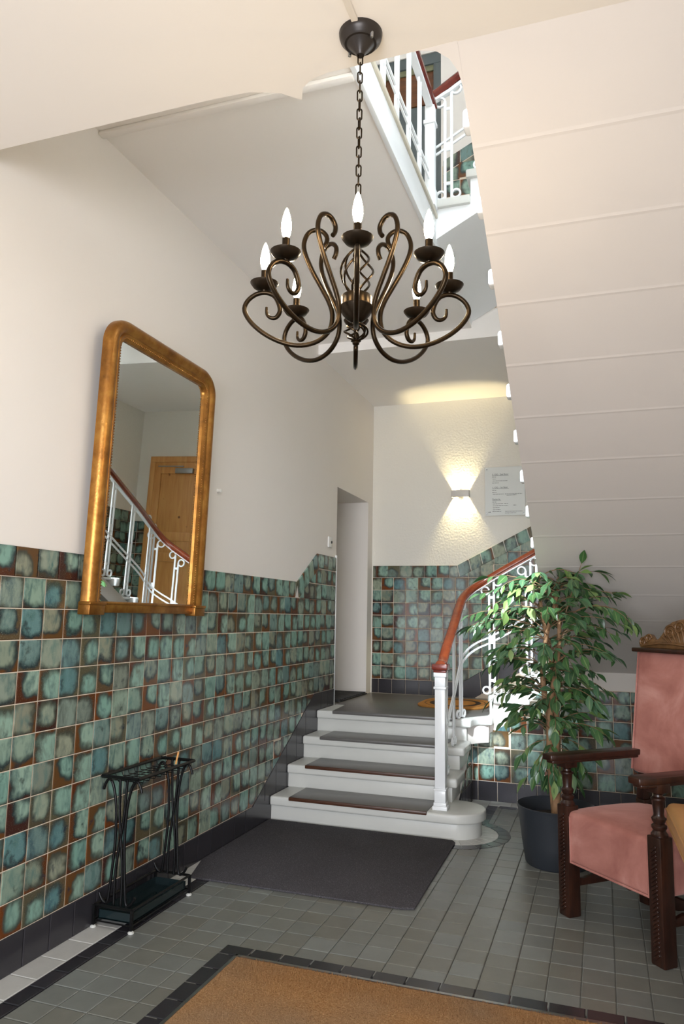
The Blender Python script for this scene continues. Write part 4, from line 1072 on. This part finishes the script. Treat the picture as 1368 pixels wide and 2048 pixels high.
twig((.10, -.08, 1.72), -.35, .50, 1.25, .1, 7); twig((.0, 0, 1.8), 1.2, .22, 1.2, .3, 4)
for a_ in (-.2, .15, .5): twig((.15, -.05, 1.72), a_-.2, .46, .45, 1.5, 8)
for a_ in (3.0, 3.3, 3.6): twig((-.12, -.05, 1.62), a_, .48, .35, .9, 8)
twig((-.05, -.05, 1.15), 3.5, .42, .4, 1.3, 6); twig((-.05, -.06, .78), -1.9, .2, -.5, .8, 5); twig((-.02, -.06, .72), -1.3, .18, -.6, .8, 5)
tw.build('twigs', MT['twig'], pf, smooth=60)
leafs.sort(key=lambda l: l[0][1]-.0*l[0][2])
rest = MB(); n_ = 0
for (q, a_, el, ro, sc_) in leafs:
    M = Matrix.Translation(q) @ Matrix.Rotation(a_, 4, 'Z') @ Matrix.Rotation(-el, 4, 'Y') @ Matrix.Rotation(ro, 4, 'X') @ Matrix.Scale(sc_, 4)
    me = LM[R.randrange(4)]
    if n_ < 300: link('leaf', me, pf, M); n_ += 1
    else:
        vs = [M @ v.co for v in me.vertices]; fs = [tuple(p.vertices) for p in me.polygons]; uv = [tuple(me.uv_layers[0].data[i].uv) for p in me.polygons for i in p.loop_indices]
        rest.add(vs, fs, uv)
if rest.v: o = rest.build('leaf_remainder', MT['leaf'], pf, smooth=60); o['kind'] = 'stuff'

# ---------------------------------------------------------------- armchair (throne style)
# local frame: x along the front edge (left leg -> right leg), y towards the back, z up
ac = thing('armchair', 'carved dark oak armchair upholstered in dusty pink velvet', 'armchair', (2.36, 4.71, 0), math.atan2(-.727, .687))
W_, Dp = .757, .64
def leg_front(x_):
    b = MB(); s = .043
    b.box(x_-s, x_+s, 0, 2*s, 0, .605)
    lg = b.build('leg', MT['chairwood'], ac, bevel=.006)
    b = MB(); b.lathe([(0, .60), (.04, .60), (.042, .615), (.034, .625), (.03, .632), (.038, .645), (.038, .655), (.026, .665), (.035, .68), (.037, .69), (.027, .70), (.025, .71), (.029, .75), (.031, .775), (.036, .78), (.036, .788), (.024, .795), (.022, .805), (.034, .815), (.034, .82), (0, .82)], (x_, .043, 0), 16); b.build('turned_post', MT['chairwood'], lg, smooth=40)
    b = MB(); b.box(x_-.042, x_+.042, .0, .086, .815, .862); b.build('post_block', MT['chairwood'], lg, bevel=.005)
    b = MB()
    for k in range(26):
        z_ = .045+.02*k; b.box(-.024, .024, -.008, .004, -.0055, .0055, Matrix.Translation((x_, 0, z_)) @ Matrix.Rotation(-.7, 4, 'Y'))
    o = b.build('carved_band', MT['chairwood'], lg, bevel=.002, seg=1); o['kind'] = 'stuff'
leg_front(.043); leg_front(W_-.043)
for x_ in (.075, W_-.075):
    b = MB(); b.box(x_-.035, x_+.035, Dp-.07, Dp, 0, .60); b.prism([(Dp-.07, .60), (Dp, .60), (Dp+.115, 1.50), (Dp+.055, 1.50)], x_-.03, x_+.03, Matrix(((0, 0, 1, 0), (1, 0, 0, 0), (0, 1, 0, 0), (0, 0, 0, 1)))); b.build('leg', MT['chairwood'], ac, bevel=.005)
for s, x_ in ((1, .05), (-1, W_-.05)):
    b = MB(); w_ = .058
    b.prism([(x_-w_+.02, -.11), (x_+w_-.02, -.11), (x_+w_, -.06), (x_+w_-.006, Dp+.02), (x_-w_+.006, Dp+.02), (x_-w_, -.06)], .862, .895)
    b.prism([(x_-w_+.03, -.09), (x_+w_-.03, -.09), (x_+w_-.015, -.05), (x_+w_-.02, Dp+.02), (x_-w_+.02, Dp+.02), (x_-w_+.015, -.05)], .845, .863)
    b.build('armrest', MT['chairwood'], ac, bevel=.006)
b = MB(); M = Matrix.Translation((W_/2, Dp/2-.005, .435)); b.rbox(W_/2-.045, Dp/2-.02, .135, .022, 4, M, .05)
# front apron sits flush between the legs
seat = b.build('seat', MT['velvet'], ac, smooth=60)
b = MB(); b.box(.09, W_-.09, .008, .05, .31, .56); 
b = MB()
for z_ in (.303,):
    b.tube([(.09, .014, z_), (W_-.09, .014, z_)], .006, 6)
for x_ in (.094, W_-.094): b.tube([(x_, .012, .30), (x_, .012, .55)], .006, 6)
for x_ in (.0, ): pass
b.build('piping', MT['velvet'], seat, smooth=60)
b = MB(); M = Matrix.Translation((W_/2, Dp+.0, 1.125)) @ Matrix.Rotation(-.125, 4, 'X'); b.rbox(W_/2-.035, .05, .375, .03, 4, M); bk = b.build('backrest', MT['velvet'], ac, smooth=60)
b = MB(); M2 = Matrix.Translation((W_/2, Dp+.0, 1.125)) @ Matrix.Rotation(-.125, 4, 'X'); hw2 = W_/2-.045
b.tube([M2 @ Vector((-hw2, -.05, -.36)), M2 @ Vector((-hw2, -.05, .365)), M2 @ Vector((hw2, -.05, .365)), M2 @ Vector((hw2, -.05, -.36))], .007, 6); b.build('piping', MT['velvet'], bk, smooth=60)
CMt = Matrix.Translation((W_/2, Dp+.055, 1.50)) @ Matrix.Rotation(-.125, 4, 'X') @ Matrix(((1, 0, 0, 0), (0, 0, -1, 0), (0, 1, 0, 0), (0, 0, 0, 1)))
b = MB()
half_ = [(-.36, 0), (-.375, .03), (-.36, .065), (-.335, .07), (-.315, .085), (-.285, .088), (-.265, .065), (-.25, .05), (-.215, .06), (-.19, .09), (-.165, .13), (-.12, .165), (-.06, .18), (0, .185)]
poly = half_+[(-x_, z_) for x_, z_ in half_[-2::-1]]
b.prism(poly[::-1], -.02, .02, CMt); cr = b.build('crest', MT['crestwood'], ac, bevel=.006)
b = MB()
for s in (-1, 1):
    for (cx_, cz_, r_) in ((-.335, .035, .03), (-.29, .06, .024), (-.13, .10, .05), (-.06, .13, .04)):
        pts = [Vector((s*(cx_+r_*(1-i/22)*math.cos(i*.55)), cz_+r_*(1-i/22)*math.sin(i*.55), .022)) for i in range(20)]
        b.tube([CMt @ p for p in pts], [.008*(1-.4*i/20) for i in range(20)], 6)
    b.tube([CMt @ Vector((s*x_, z_, .022)) for x_, z_ in ((-.34, .012), (-.2, .03), (-.1, .03), (0, .02))], .008, 6)
    for k in range(5): b.tube([CMt @ Vector((s*(-.02-.03*k), .04, .02)), CMt @ Vector((s*(-.03-.035*k), .10-.008*k, .024)), CMt @ Vector((s*(-.055-.035*k), .13-.014*k, .02))], [.004, .010, .004], 6)
b.build('crest_carving', MT['crestwood'], cr, smooth=60)
b = MB(); b.box(.04, W_-.04, Dp-.06, Dp+.09, 1.478, 1.503); b.build('top_rail', MT['chairwood'], ac, bevel=.005)
for x_ in (.06, W_-.06):
    b = MB(); pr = [(.08, .16), (Dp-.06, .16), (Dp-.06, .20)]+[(.08+(Dp-.14)*(1-k/12), .205+.008*math.sin(k*1.6)) for k in range(1, 13)]
    b.prism([(y_, z_) for y_, z_ in pr], x_-.014, x_+.014, Matrix(((0, 0, 1, 0), (1, 0, 0, 0), (0, 1, 0, 0), (0, 0, 0, 1)))); b.build('side_stretcher', MT['chairwood'], ac, bevel=.003)
b = MB(); lo_ = [(.07+(W_-.14)*k/16, .15+.012*math.sin(k*1.55)) for k in range(17)]
b.prism(lo_+[(W_-.07, .21), (.07, .21)], -.014, .014, Matrix(((1, 0, 0, 0), (0, 0, -1, .36), (0, 1, 0, 0), (0, 0, 0, 1)))); b.build('cross_stretcher', MT['chairwood'], ac, bevel=.003)

# ---------------------------------------------------------------- tan leather chair at the right edge
lc = thing('leather_chair', 'tan leather chair cut off by the frame beside the pink armchair', 'chair', (3.235, 3.75, 0), .03)
b = MB(); M = Matrix.Translation((-.235, 0, .725)); b.rbox(.075, .43, .06, .035, 4, M); ar = b.build('armrest', MT['leather'], lc, smooth=60)
b = MB(); loop = [(-.31, -.40), (-.31, .40), (-.28, .43), (-.19, .43), (-.16, .40), (-.16, -.40)]
b.tube([(x_, y_, .755) for x_, y_ in loop], .006, 6); b.tube([(x_, y_, .695) for x_, y_ in loop], .006, 6); b.build('piping', MT['leather'], ar, smooth=60)
b = MB(); M = Matrix.Translation((.06, 0, .42)); b.rbox(.22, .40, .09, .04, 4, M, .03); b.build('seat', MT['leather'], lc, smooth=60)
b = MB(); M = Matrix.Translation((.235, 0, .725)); b.rbox(.075, .43, .06, .035, 4, M); b.build('armrest', MT['leather'], lc, smooth=60)
b = MB(); M = Matrix.Translation((0, .40, .68)) @ Matrix.Rotation(-.12, 4, 'X'); b.rbox(.16, .045, .27, .035, 4, M); b.build('backrest', MT['leather'], lc, smooth=60)
for x_ in (-.235, .235):
    for y_ in (-.36, .30): 
        b = MB(); b.box(x_-.02+.06*(x_ < 0), x_+.02+.06*(x_ < 0), y_-.02, y_+.02, 0, .68); b.build('leg', MT['chairwood'], lc, bevel=.004)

^^^^^^^^^^^^^^^^

Write out again, exactly, the lines from the start of the listing up to the line containing "if rest.v: o", with both ends and without pictures.

The Blender Python script for this scene continues. Write part 4, from line 1072 on. This part finishes the script. Treat the picture as 1368 pixels wide and 2048 pixels high.
twig((.10, -.08, 1.72), -.35, .50, 1.25, .1, 7); twig((.0, 0, 1.8), 1.2, .22, 1.2, .3, 4)
for a_ in (-.2, .15, .5): twig((.15, -.05, 1.72), a_-.2, .46, .45, 1.5, 8)
for a_ in (3.0, 3.3, 3.6): twig((-.12, -.05, 1.62), a_, .48, .35, .9, 8)
twig((-.05, -.05, 1.15), 3.5, .42, .4, 1.3, 6); twig((-.05, -.06, .78), -1.9, .2, -.5, .8, 5); twig((-.02, -.06, .72), -1.3, .18, -.6, .8, 5)
tw.build('twigs', MT['twig'], pf, smooth=60)
leafs.sort(key=lambda l: l[0][1]-.0*l[0][2])
rest = MB(); n_ = 0
for (q, a_, el, ro, sc_) in leafs:
    M = Matrix.Translation(q) @ Matrix.Rotation(a_, 4, 'Z') @ Matrix.Rotation(-el, 4, 'Y') @ Matrix.Rotation(ro, 4, 'X') @ Matrix.Scale(sc_, 4)
    me = LM[R.randrange(4)]
    if n_ < 300: link('leaf', me, pf, M); n_ += 1
    else:
        vs = [M @ v.co for v in me.vertices]; fs = [tuple(p.vertices) for p in me.polygons]; uv = [tuple(me.uv_layers[0].data[i].uv) for p in me.polygons for i in p.loop_indices]
        rest.add(vs, fs, uv)
if rest.v: o = rest.build('leaf_remainder', MT['leaf'], pf, smooth=60); o['kind'] = 'stuff'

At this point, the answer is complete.